Meghan Markle Is Over The Narrative That Prince Harry “Chose” Her

“I chose him, too.”

Meghan Markle is over the narrative that Prince Harry "chose" her.
Chris Jackson/Getty Images for Invictus Games Dusseldorf 2023

The debut of Meghan, the Duchess of Sussex’s much-anticipated Spotify podcast, Archetypes, has brought with it a rare insight into Meghan’s personal life. Speaking in the Sept. 6 episode of the audio series, titled “The Stigma of the Singleton,” Meghan Markle discussed the “joys, challenges, and stigmas” of being a single woman with The Office actor Mindy Kaling. She also spoke about the frustration she’s felt about the narrative that Prince Harry “chose” her as a wife.

Reflecting on the reaction to her 2017 engagement to the Duke of Sussex, Markle recalled, “everyone was just like ‘oh, my God, you’re so lucky, he chose you.’ At a certain point, after you hear it a million times over, you’re like ‘well, I chose him, too.’”

The Duchess continued: “It is gendered and it’s archetyped and stereotyped that you’re so lucky, and it just feeds into this idea that you’re waiting for someone to tell you that you’re good enough, as opposed to knowing that you’re good enough on your own.”

Markle went on to say that she “thankfully” has a partner who was “countering that narrative for me and going: ‘They’ve got it all wrong. I’m the lucky one because you chose me.’”

Speaking on her Archetypes podcast, the Duchess also looked back on her time studying at a “feminist all-girls school,” which taught students a “traditional” approach to marriage.

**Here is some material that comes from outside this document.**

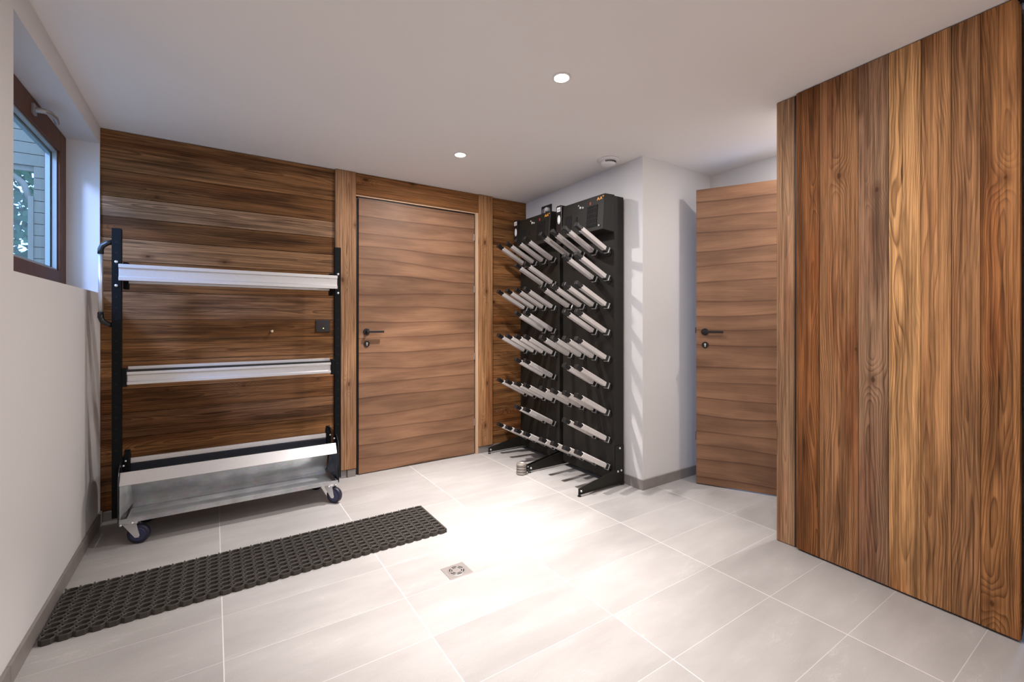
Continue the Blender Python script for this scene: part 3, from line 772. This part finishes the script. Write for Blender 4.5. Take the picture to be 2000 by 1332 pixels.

She continued, “First comes love. Then comes marriage.”

In another recent episode of the audio series, entitled “The Duality of Diva,” Markle spoke with Grammy award-winner Mariah Carey about their experiences of living as mixed-race women, prompting the Duchess to reveal that she was never treated as a “Black woman” until she married Prince Harry in 2018.

“If there’s any time in my life that it’s been more focused on my race, it’s only once I started dating my husband,” she explained. “Then I started to understand what it was like to be treated like a Black woman. Because up until then, I had been treated like a mixed woman.”